Start

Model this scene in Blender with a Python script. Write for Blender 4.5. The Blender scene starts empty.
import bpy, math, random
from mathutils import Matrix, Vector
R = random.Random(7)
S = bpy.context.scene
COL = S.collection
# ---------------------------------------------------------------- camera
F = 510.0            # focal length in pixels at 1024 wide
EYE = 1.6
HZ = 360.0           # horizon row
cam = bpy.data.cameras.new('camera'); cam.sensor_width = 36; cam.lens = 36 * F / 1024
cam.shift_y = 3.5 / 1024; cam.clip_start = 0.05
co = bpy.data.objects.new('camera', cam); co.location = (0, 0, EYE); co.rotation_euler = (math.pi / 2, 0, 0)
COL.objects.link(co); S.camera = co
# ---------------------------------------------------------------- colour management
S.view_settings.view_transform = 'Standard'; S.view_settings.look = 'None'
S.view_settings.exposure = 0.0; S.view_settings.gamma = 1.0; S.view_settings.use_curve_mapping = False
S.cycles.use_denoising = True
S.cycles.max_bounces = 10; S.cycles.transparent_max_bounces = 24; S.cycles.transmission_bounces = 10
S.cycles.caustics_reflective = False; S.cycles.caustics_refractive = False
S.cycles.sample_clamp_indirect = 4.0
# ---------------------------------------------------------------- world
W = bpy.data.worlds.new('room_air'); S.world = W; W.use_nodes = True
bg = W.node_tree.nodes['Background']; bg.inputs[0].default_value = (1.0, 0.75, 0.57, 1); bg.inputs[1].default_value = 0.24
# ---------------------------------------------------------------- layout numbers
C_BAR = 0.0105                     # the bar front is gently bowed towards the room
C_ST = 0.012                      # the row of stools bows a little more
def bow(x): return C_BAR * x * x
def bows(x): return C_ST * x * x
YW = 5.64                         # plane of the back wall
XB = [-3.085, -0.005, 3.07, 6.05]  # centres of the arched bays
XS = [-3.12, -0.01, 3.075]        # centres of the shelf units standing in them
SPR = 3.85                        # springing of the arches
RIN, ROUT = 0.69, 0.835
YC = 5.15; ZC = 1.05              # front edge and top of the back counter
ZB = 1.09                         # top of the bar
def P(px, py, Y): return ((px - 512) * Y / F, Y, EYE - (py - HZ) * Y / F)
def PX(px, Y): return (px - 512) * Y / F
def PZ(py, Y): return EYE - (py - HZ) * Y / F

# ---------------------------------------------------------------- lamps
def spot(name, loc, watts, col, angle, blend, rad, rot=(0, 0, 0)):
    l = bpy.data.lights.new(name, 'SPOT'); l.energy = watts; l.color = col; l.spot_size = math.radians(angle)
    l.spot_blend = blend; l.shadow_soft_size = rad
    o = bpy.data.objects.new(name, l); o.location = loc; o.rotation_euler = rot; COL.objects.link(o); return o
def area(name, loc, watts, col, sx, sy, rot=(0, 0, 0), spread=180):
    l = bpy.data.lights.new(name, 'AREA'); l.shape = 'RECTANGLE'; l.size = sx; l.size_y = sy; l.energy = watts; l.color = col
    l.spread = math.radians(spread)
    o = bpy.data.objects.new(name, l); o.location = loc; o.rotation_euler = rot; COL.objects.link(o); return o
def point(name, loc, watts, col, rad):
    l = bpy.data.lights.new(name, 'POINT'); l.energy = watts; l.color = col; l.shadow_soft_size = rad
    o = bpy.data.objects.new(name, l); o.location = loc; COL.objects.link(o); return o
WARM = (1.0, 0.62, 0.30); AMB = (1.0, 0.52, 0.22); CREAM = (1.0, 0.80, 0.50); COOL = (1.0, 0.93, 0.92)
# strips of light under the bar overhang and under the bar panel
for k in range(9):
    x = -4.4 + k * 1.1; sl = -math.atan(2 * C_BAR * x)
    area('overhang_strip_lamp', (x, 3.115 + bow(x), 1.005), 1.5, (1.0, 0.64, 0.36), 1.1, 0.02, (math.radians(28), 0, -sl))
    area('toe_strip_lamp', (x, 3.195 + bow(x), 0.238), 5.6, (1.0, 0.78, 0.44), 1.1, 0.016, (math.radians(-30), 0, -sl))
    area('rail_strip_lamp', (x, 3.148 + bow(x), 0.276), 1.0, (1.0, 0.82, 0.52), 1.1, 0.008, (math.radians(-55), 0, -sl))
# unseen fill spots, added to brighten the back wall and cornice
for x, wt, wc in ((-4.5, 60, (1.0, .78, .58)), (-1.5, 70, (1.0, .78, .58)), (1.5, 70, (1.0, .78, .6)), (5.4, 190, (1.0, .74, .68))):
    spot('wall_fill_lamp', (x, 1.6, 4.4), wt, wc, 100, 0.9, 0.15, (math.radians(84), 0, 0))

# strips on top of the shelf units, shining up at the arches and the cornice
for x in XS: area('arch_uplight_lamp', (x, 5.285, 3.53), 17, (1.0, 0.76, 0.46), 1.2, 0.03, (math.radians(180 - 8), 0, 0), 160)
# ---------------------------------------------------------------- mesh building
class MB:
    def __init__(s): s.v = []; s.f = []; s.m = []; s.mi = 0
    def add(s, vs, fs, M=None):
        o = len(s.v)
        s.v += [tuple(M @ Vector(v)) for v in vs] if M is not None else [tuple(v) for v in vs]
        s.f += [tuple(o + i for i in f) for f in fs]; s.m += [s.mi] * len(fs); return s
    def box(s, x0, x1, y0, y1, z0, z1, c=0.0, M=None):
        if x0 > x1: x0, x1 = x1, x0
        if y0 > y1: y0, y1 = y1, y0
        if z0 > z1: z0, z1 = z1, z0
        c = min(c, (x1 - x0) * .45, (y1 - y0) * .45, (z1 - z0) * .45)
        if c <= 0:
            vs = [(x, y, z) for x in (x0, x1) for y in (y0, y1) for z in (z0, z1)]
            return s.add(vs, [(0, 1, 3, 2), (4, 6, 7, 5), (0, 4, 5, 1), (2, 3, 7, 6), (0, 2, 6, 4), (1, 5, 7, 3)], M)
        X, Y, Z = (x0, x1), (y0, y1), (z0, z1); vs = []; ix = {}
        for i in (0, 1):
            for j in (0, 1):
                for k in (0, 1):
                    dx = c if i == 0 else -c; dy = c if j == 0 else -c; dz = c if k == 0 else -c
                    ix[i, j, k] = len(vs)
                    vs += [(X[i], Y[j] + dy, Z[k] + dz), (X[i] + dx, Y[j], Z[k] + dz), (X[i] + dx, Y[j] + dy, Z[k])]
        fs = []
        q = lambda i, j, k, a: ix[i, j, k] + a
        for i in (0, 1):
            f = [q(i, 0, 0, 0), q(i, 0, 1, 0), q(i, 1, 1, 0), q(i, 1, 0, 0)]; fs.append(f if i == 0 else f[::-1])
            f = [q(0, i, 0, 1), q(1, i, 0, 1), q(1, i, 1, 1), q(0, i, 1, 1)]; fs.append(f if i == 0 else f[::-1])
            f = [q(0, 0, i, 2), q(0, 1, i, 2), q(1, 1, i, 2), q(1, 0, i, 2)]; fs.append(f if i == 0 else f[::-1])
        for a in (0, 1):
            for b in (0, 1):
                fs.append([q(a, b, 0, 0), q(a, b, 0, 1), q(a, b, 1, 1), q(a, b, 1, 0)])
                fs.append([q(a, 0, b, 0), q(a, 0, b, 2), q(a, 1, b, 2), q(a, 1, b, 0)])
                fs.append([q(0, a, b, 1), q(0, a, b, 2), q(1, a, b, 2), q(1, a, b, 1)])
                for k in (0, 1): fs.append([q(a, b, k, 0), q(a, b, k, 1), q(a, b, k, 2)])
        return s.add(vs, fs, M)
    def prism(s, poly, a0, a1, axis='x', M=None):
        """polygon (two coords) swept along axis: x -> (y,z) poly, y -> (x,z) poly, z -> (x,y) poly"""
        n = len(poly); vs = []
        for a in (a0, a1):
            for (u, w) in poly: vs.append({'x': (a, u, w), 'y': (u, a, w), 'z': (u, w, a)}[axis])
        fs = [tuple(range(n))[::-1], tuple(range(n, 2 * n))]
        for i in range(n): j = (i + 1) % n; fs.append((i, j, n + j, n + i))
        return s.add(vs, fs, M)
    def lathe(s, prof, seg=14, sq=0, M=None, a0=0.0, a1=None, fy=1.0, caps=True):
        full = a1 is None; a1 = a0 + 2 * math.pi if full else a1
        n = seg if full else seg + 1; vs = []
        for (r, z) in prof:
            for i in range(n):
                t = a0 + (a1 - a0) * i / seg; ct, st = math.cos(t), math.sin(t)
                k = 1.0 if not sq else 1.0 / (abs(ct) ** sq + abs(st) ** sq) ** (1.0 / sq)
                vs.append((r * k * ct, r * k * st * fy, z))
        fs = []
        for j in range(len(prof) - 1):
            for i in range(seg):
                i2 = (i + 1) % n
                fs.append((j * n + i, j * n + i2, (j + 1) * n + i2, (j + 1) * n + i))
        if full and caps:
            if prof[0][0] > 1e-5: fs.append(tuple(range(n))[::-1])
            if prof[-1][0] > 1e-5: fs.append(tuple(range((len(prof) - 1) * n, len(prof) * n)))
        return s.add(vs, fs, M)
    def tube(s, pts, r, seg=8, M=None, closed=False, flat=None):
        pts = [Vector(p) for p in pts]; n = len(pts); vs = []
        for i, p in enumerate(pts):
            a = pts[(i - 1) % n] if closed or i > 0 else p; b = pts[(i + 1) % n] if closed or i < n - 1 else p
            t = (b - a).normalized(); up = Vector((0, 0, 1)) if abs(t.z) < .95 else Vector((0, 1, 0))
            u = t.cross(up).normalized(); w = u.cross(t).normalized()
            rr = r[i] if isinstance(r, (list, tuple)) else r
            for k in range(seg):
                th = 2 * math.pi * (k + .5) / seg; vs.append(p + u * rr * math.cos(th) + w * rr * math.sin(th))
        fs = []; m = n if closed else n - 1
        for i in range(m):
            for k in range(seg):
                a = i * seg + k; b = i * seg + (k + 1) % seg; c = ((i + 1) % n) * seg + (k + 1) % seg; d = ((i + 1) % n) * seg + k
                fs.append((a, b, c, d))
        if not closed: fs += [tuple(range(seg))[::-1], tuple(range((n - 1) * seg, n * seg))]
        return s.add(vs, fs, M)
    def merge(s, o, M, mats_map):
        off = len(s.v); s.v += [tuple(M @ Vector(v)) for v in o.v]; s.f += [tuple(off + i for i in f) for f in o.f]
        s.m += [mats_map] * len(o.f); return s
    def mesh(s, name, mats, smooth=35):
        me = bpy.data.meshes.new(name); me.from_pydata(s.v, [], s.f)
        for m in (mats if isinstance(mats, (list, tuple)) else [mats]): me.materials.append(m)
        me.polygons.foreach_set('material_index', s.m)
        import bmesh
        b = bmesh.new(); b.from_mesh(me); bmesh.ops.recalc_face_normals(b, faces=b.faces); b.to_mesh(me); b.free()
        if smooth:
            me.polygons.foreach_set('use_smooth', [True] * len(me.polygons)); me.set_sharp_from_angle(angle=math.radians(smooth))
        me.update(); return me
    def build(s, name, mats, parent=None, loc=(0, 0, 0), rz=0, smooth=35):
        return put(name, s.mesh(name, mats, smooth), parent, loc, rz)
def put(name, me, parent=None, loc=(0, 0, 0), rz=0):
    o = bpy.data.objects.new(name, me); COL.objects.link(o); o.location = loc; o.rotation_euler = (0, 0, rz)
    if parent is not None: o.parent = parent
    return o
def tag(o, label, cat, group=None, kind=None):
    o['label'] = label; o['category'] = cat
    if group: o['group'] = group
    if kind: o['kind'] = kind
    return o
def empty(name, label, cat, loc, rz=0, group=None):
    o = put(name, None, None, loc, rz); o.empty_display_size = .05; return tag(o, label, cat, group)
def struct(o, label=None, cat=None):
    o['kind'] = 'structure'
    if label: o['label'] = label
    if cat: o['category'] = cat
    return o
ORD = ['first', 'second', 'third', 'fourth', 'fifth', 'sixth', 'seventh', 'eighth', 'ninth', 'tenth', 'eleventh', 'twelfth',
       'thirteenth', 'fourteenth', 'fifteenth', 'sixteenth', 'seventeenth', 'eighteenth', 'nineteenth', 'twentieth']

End

| Challenge |
Copy, from the material above, each line in which the string "scene" occurs.

| Answer in full |
Model this scene in Blender with a Python script. Write for Blender 4.5. The Blender scene starts empty.
S = bpy.context.scene